* _Goal_
Print the listing that follows, character for character.

= = = = = = =

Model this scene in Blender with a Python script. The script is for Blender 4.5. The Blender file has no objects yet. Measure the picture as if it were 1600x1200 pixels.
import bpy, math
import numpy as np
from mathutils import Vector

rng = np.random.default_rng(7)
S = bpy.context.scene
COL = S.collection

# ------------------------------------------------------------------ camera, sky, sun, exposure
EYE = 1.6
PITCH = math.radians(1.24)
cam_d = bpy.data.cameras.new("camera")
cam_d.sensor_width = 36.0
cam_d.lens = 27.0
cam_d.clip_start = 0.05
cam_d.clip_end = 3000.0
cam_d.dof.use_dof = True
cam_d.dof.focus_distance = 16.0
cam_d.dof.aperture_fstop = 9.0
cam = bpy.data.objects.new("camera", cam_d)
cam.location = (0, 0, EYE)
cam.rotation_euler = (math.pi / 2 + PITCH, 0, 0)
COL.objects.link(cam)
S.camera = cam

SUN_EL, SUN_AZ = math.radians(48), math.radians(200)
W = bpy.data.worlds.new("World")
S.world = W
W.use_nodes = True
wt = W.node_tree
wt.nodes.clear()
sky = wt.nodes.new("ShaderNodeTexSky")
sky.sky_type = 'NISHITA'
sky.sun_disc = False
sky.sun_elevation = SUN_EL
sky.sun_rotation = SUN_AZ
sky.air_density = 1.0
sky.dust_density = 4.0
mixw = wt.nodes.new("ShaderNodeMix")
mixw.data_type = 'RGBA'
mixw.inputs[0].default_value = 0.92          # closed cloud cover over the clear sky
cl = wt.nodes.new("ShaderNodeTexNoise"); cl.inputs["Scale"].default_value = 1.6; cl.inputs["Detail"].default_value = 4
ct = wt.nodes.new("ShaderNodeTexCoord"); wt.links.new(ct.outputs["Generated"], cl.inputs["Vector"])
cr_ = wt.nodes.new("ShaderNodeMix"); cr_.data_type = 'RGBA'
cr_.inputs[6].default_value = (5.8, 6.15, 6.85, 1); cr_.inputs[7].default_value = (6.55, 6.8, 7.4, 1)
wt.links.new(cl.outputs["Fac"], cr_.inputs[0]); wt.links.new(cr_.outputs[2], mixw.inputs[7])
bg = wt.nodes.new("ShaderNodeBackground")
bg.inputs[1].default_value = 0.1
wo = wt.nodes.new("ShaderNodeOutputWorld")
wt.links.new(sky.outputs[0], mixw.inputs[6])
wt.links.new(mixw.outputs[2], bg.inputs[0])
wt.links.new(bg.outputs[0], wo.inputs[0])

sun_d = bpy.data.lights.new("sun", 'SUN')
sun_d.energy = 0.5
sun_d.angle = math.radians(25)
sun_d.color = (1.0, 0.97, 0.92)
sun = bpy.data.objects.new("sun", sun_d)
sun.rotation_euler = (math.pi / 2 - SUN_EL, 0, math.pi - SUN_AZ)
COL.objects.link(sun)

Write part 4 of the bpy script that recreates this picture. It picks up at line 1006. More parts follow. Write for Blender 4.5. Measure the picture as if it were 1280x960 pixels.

= = = = = = =

* _Output of the task_
Model this scene in Blender with a Python script. The script is for Blender 4.5. The Blender file has no objects yet. Measure the picture as if it were 1600x1200 pixels.
import bpy, math
import numpy as np
from mathutils import Vector

rng = np.random.default_rng(7)
S = bpy.context.scene
COL = S.collection

# ------------------------------------------------------------------ camera, sky, sun, exposure
EYE = 1.6
PITCH = math.radians(1.24)
cam_d = bpy.data.cameras.new("camera")
cam_d.sensor_width = 36.0
cam_d.lens = 27.0
cam_d.clip_start = 0.05
cam_d.clip_end = 3000.0
cam_d.dof.use_dof = True
cam_d.dof.focus_distance = 16.0
cam_d.dof.aperture_fstop = 9.0
cam = bpy.data.objects.new("camera", cam_d)
cam.location = (0, 0, EYE)
cam.rotation_euler = (math.pi / 2 + PITCH, 0, 0)
COL.objects.link(cam)
S.camera = cam

SUN_EL, SUN_AZ = math.radians(48), math.radians(200)
W = bpy.data.worlds.new("World")
S.world = W
W.use_nodes = True
wt = W.node_tree
wt.nodes.clear()
sky = wt.nodes.new("ShaderNodeTexSky")
sky.sky_type = 'NISHITA'
sky.sun_disc = False
sky.sun_elevation = SUN_EL
sky.sun_rotation = SUN_AZ
sky.air_density = 1.0
sky.dust_density = 4.0
mixw = wt.nodes.new("ShaderNodeMix")
mixw.data_type = 'RGBA'
mixw.inputs[0].default_value = 0.92          # closed cloud cover over the clear sky
cl = wt.nodes.new("ShaderNodeTexNoise"); cl.inputs["Scale"].default_value = 1.6; cl.inputs["Detail"].default_value = 4
ct = wt.nodes.new("ShaderNodeTexCoord"); wt.links.new(ct.outputs["Generated"], cl.inputs["Vector"])
cr_ = wt.nodes.new("ShaderNodeMix"); cr_.data_type = 'RGBA'
cr_.inputs[6].default_value = (5.8, 6.15, 6.85, 1); cr_.inputs[7].default_value = (6.55, 6.8, 7.4, 1)
wt.links.new(cl.outputs["Fac"], cr_.inputs[0]); wt.links.new(cr_.outputs[2], mixw.inputs[7])
bg = wt.nodes.new("ShaderNodeBackground")
bg.inputs[1].default_value = 0.1
wo = wt.nodes.new("ShaderNodeOutputWorld")
wt.links.new(sky.outputs[0], mixw.inputs[6])
wt.links.new(mixw.outputs[2], bg.inputs[0])
wt.links.new(bg.outputs[0], wo.inputs[0])

sun_d = bpy.data.lights.new("sun", 'SUN')
sun_d.energy = 0.5
sun_d.angle = math.radians(25)
sun_d.color = (1.0, 0.97, 0.92)
sun = bpy.data.objects.new("sun", sun_d)
sun.rotation_euler = (math.pi / 2 - SUN_EL, 0, math.pi - SUN_AZ)
COL.objects.link(sun)

Write part 4 of the bpy script that recreates this picture. It picks up at line 1006. More parts follow. Write for Blender 4.5. Measure the picture as if it were 1280x960 pixels.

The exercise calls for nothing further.